> _Given information_:
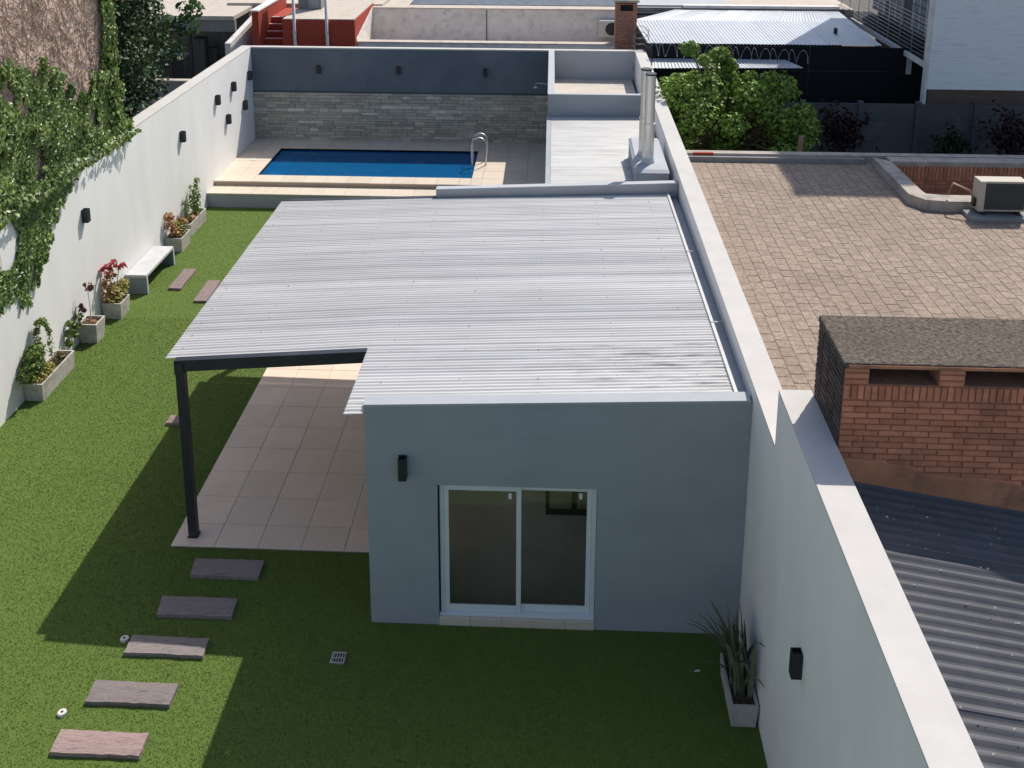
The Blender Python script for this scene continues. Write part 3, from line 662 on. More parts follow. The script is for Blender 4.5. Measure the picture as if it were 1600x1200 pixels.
stems(p, 'stem', [[(0, 0, 0), (-.06, -.02, .4), (-.1, .02, .85)], [(0, .1, 0), (.04, .1, .5), (.08, .2, .75)]], .012)
cl(p, 'foliage', yellowleaf, [(.02, -.05, .14), (.05, .14, .2), (.1, .2, .3), (-.05, 0, .25)], [.18, .17, .14, .15], 75, .075)
cl(p, 'dry_leaves', orangeleaf, [(-.1, -.1, .2), (-.1, -.05, .45), (-.05, 0, .6)], [.16, .13, .1], 40, .085)
cl(p, 'crimson_leaves', redleaf, [(-.08, .02, .84), (-.03, .1, .78), (.1, .22, .72), (-.1, -.06, .75)], [.16, .12, .1, .1], 8, .19, aspect=.35)
p = plant('shrub', 'orange and yellow leafed plant in the pot beyond the bench', 'plant', (-6.87, 11.65, .3))
stems(p, 'stem', [[(0, 0, 0), (-.08, -.08, .3), (-.12, -.1, .6)]], .01)
cl(p, 'foliage', yellowleaf, [(.03, .05, .15), (.05, .2, .25), (0, .0, .3)], [.18, .16, .14], 65, .075)
cl(p, 'dry_leaves', orangeleaf, [(-.1, -.12, .3), (-.12, -.12, .55), (.05, .25, .32), (0, -.1, .15)], [.14, .12, .13, .15], 50, .085)
p = plant('shrub', 'tall upright green stems in the trough by the pool steps', 'plant', (-6.92, 12.85, .28))
stems(p, 'stem', [[(0, -.35, 0), (0, -.37, .6)], [(0, .05, 0), (.02, .05, .75)], [(0, .3, 0), (.02, .38, .95)], [(0, .18, 0), (0, .2, .6)]], .012)
ps = [(0, -.36, .15+.1*k) for k in range(5)]+[(.01, .05, .1+.1*k) for k in range(8)]+[(.02, .3+.008*k, .1+.1*k) for k in range(9)]+[(0, .2, .1+.1*k) for k in range(5)]
cl(p, 'foliage', shrubleaf, ps, [.09]*len(ps), 16, .075)
cl(p, 'dry_leaves', orangeleaf, [(0, -.1, .08), (0, -.3, .1), (.02, .1, .06)], [.13, .12, .12], 45, .065)
# strap-leaf plant at the house corner: each leaf a part
p = plant('strap_leaf_plant', 'shaded plant with long grey-green strap leaves by the house corner', 'plant', (4.5, -1.0, .24))
random.seed(21)
for k in range(50):
    az = random.uniform(0, 2*math.pi); lean = random.uniform(.1, .65) if k > 14 else random.uniform(.75, 1.25); ln = random.uniform(.55, 1.1)
    bx_, by_ = random.uniform(-.1, .08), random.uniform(-.22, .3)
    if math.cos(az) > .35: az = math.pi-az; 
    V = []; F = []; n = 7; pos = Vector((bx_, by_, 0)); 
    for i in range(n+1):
        t = i/n; ang = lean*(.35+1.25*t*t)
        d = Vector((math.cos(az)*math.sin(ang), math.sin(az)*math.sin(ang), math.cos(ang)))
        wv = Vector((-math.sin(az), math.cos(az), 0))*(.030*(1-t**2.2)+.002); cu = d.cross(wv.normalized())*.006
        V += [pos-wv, pos+cu, pos+wv]; pos = pos+d*ln/n
    for i in range(n):
        o = i*3; F += [(o, o+1, o+4, o+3), (o+1, o+2, o+5, o+4)]
    MB().add(V, F).obj('leaf', strapleaf, p)
lf = MB().add([(0, 0, .02), (.05, .02, .035), (.1, .01, .03), (.05, -.015, .025)], [(0, 1, 2), (0, 2, 3)]).obj('fallen_leaf', mat('pale_dry_leaf', (.5, .48, .4), .7, .1, 5), loc=(4.02, -.62, 0))
tag(lf, 'pale fallen leaf on the dark turf near the corner planter', 'leaf')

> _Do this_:
Repeat all of the data above word for word, minus the pictures.

> _Correct response_:
The Blender Python script for this scene continues. Write part 3, from line 662 on. More parts follow. The script is for Blender 4.5. Measure the picture as if it were 1600x1200 pixels.
stems(p, 'stem', [[(0, 0, 0), (-.06, -.02, .4), (-.1, .02, .85)], [(0, .1, 0), (.04, .1, .5), (.08, .2, .75)]], .012)
cl(p, 'foliage', yellowleaf, [(.02, -.05, .14), (.05, .14, .2), (.1, .2, .3), (-.05, 0, .25)], [.18, .17, .14, .15], 75, .075)
cl(p, 'dry_leaves', orangeleaf, [(-.1, -.1, .2), (-.1, -.05, .45), (-.05, 0, .6)], [.16, .13, .1], 40, .085)
cl(p, 'crimson_leaves', redleaf, [(-.08, .02, .84), (-.03, .1, .78), (.1, .22, .72), (-.1, -.06, .75)], [.16, .12, .1, .1], 8, .19, aspect=.35)
p = plant('shrub', 'orange and yellow leafed plant in the pot beyond the bench', 'plant', (-6.87, 11.65, .3))
stems(p, 'stem', [[(0, 0, 0), (-.08, -.08, .3), (-.12, -.1, .6)]], .01)
cl(p, 'foliage', yellowleaf, [(.03, .05, .15), (.05, .2, .25), (0, .0, .3)], [.18, .16, .14], 65, .075)
cl(p, 'dry_leaves', orangeleaf, [(-.1, -.12, .3), (-.12, -.12, .55), (.05, .25, .32), (0, -.1, .15)], [.14, .12, .13, .15], 50, .085)
p = plant('shrub', 'tall upright green stems in the trough by the pool steps', 'plant', (-6.92, 12.85, .28))
stems(p, 'stem', [[(0, -.35, 0), (0, -.37, .6)], [(0, .05, 0), (.02, .05, .75)], [(0, .3, 0), (.02, .38, .95)], [(0, .18, 0), (0, .2, .6)]], .012)
ps = [(0, -.36, .15+.1*k) for k in range(5)]+[(.01, .05, .1+.1*k) for k in range(8)]+[(.02, .3+.008*k, .1+.1*k) for k in range(9)]+[(0, .2, .1+.1*k) for k in range(5)]
cl(p, 'foliage', shrubleaf, ps, [.09]*len(ps), 16, .075)
cl(p, 'dry_leaves', orangeleaf, [(0, -.1, .08), (0, -.3, .1), (.02, .1, .06)], [.13, .12, .12], 45, .065)
# strap-leaf plant at the house corner: each leaf a part
p = plant('strap_leaf_plant', 'shaded plant with long grey-green strap leaves by the house corner', 'plant', (4.5, -1.0, .24))
random.seed(21)
for k in range(50):
    az = random.uniform(0, 2*math.pi); lean = random.uniform(.1, .65) if k > 14 else random.uniform(.75, 1.25); ln = random.uniform(.55, 1.1)
    bx_, by_ = random.uniform(-.1, .08), random.uniform(-.22, .3)
    if math.cos(az) > .35: az = math.pi-az; 
    V = []; F = []; n = 7; pos = Vector((bx_, by_, 0)); 
    for i in range(n+1):
        t = i/n; ang = lean*(.35+1.25*t*t)
        d = Vector((math.cos(az)*math.sin(ang), math.sin(az)*math.sin(ang), math.cos(ang)))
        wv = Vector((-math.sin(az), math.cos(az), 0))*(.030*(1-t**2.2)+.002); cu = d.cross(wv.normalized())*.006
        V += [pos-wv, pos+cu, pos+wv]; pos = pos+d*ln/n
    for i in range(n):
        o = i*3; F += [(o, o+1, o+4, o+3), (o+1, o+2, o+5, o+4)]
    MB().add(V, F).obj('leaf', strapleaf, p)
lf = MB().add([(0, 0, .02), (.05, .02, .035), (.1, .01, .03), (.05, -.015, .025)], [(0, 1, 2), (0, 2, 3)]).obj('fallen_leaf', mat('pale_dry_leaf', (.5, .48, .4), .7, .1, 5), loc=(4.02, -.62, 0))
tag(lf, 'pale fallen leaf on the dark turf near the corner planter', 'leaf')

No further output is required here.